* [Stated problem] Pick out and copy every line below that has the word "from".

— Start of Data provided —

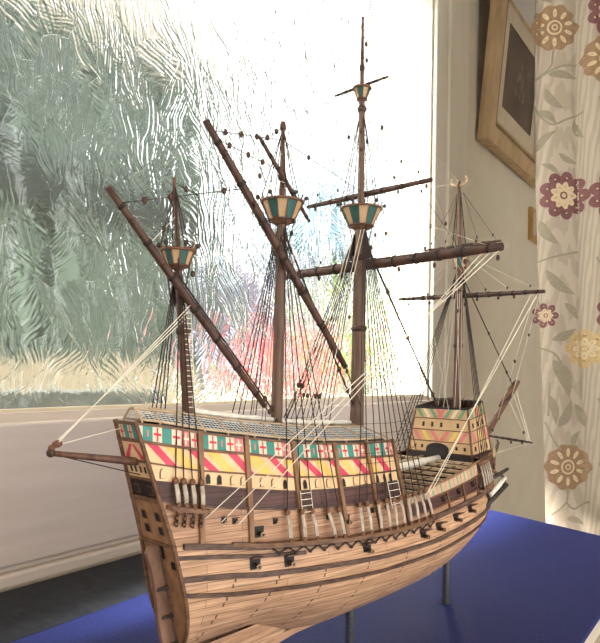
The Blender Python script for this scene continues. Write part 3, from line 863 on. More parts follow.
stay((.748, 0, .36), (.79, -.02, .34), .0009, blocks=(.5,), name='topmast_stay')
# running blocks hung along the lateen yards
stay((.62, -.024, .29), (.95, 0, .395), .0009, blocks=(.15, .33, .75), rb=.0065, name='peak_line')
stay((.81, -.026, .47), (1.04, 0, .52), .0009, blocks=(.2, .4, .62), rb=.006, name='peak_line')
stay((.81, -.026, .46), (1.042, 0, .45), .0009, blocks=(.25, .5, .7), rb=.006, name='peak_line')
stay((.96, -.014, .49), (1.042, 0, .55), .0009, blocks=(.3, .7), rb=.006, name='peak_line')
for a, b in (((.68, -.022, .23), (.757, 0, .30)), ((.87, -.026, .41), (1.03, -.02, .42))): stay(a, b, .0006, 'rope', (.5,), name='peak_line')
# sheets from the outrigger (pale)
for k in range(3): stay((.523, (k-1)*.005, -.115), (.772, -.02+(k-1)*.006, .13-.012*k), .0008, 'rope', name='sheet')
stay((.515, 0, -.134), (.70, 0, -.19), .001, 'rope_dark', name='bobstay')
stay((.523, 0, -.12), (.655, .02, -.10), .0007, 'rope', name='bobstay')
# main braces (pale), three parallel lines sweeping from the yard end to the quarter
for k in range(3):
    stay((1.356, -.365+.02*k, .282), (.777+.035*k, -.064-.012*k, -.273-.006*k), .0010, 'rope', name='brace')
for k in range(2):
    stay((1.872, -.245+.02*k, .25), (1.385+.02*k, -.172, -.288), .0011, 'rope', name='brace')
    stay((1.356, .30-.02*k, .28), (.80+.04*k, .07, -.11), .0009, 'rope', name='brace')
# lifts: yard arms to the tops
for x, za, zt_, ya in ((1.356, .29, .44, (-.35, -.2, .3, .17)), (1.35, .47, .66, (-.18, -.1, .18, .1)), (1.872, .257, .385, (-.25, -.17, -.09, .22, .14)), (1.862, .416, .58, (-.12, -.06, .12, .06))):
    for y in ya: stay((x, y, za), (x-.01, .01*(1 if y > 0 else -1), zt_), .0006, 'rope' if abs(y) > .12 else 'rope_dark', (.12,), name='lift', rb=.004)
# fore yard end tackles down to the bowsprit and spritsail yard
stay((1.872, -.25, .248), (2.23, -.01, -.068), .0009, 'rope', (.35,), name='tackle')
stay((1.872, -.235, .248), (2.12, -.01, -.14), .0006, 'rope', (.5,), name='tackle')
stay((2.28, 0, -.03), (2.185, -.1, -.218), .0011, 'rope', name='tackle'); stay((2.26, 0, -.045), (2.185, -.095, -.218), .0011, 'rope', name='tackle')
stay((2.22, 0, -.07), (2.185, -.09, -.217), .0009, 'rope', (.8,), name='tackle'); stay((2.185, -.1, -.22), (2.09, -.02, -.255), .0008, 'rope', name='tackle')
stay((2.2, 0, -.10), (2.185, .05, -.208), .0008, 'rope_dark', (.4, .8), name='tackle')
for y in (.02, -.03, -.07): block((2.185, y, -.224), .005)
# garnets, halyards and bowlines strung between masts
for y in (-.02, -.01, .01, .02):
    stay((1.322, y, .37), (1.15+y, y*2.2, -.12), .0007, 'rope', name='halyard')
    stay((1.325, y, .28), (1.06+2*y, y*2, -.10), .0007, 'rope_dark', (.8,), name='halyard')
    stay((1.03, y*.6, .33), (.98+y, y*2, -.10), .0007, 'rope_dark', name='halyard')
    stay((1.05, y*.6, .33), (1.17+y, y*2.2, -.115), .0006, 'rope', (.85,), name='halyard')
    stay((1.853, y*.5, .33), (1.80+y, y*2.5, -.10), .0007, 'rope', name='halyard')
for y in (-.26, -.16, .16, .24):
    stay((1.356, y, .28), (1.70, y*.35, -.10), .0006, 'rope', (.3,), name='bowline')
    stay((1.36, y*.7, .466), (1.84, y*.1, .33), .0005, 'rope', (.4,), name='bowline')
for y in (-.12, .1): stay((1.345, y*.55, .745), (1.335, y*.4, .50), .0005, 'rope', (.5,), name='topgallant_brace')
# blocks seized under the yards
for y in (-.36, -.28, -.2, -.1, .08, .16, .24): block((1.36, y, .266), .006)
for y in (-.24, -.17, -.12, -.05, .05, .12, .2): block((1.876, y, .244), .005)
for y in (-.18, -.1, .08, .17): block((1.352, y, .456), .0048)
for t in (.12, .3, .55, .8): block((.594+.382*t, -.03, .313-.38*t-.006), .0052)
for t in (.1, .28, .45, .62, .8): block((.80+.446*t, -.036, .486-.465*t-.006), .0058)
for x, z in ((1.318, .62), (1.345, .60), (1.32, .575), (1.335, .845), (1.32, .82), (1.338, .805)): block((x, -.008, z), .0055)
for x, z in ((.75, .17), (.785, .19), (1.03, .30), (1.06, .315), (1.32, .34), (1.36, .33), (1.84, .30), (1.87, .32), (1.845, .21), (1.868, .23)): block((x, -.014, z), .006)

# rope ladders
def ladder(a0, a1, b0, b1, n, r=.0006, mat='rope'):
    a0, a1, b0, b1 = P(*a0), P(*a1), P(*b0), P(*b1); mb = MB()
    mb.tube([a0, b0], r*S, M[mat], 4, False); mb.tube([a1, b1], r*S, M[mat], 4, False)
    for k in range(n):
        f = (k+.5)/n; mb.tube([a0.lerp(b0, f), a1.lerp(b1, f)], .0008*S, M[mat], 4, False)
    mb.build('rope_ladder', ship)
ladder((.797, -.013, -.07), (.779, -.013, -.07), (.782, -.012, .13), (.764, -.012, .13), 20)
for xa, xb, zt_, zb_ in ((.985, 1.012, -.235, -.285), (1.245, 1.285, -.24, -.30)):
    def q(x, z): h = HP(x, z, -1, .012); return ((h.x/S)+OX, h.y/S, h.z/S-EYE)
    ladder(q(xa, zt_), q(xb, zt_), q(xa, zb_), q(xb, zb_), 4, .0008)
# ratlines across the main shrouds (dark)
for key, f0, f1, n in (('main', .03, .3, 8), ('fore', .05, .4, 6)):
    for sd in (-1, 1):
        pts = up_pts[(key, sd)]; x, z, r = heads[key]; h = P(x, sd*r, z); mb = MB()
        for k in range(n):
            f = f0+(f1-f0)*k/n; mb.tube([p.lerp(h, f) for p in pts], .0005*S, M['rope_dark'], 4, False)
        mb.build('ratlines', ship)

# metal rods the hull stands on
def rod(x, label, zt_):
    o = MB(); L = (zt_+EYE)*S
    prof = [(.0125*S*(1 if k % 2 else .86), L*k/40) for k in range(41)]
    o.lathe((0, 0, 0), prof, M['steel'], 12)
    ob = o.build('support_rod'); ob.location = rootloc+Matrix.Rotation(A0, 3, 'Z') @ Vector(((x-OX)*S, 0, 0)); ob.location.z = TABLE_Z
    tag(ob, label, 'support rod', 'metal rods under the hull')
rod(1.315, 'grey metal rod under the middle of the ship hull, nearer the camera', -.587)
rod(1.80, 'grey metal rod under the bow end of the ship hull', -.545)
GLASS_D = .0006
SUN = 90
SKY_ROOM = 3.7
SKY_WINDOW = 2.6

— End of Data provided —

* [Exercise output]
The Blender Python script for this scene continues. Write part 3, from line 863 on. More parts follow.
# sheets from the outrigger (pale)
# main braces (pale), three parallel lines sweeping from the yard end to the quarter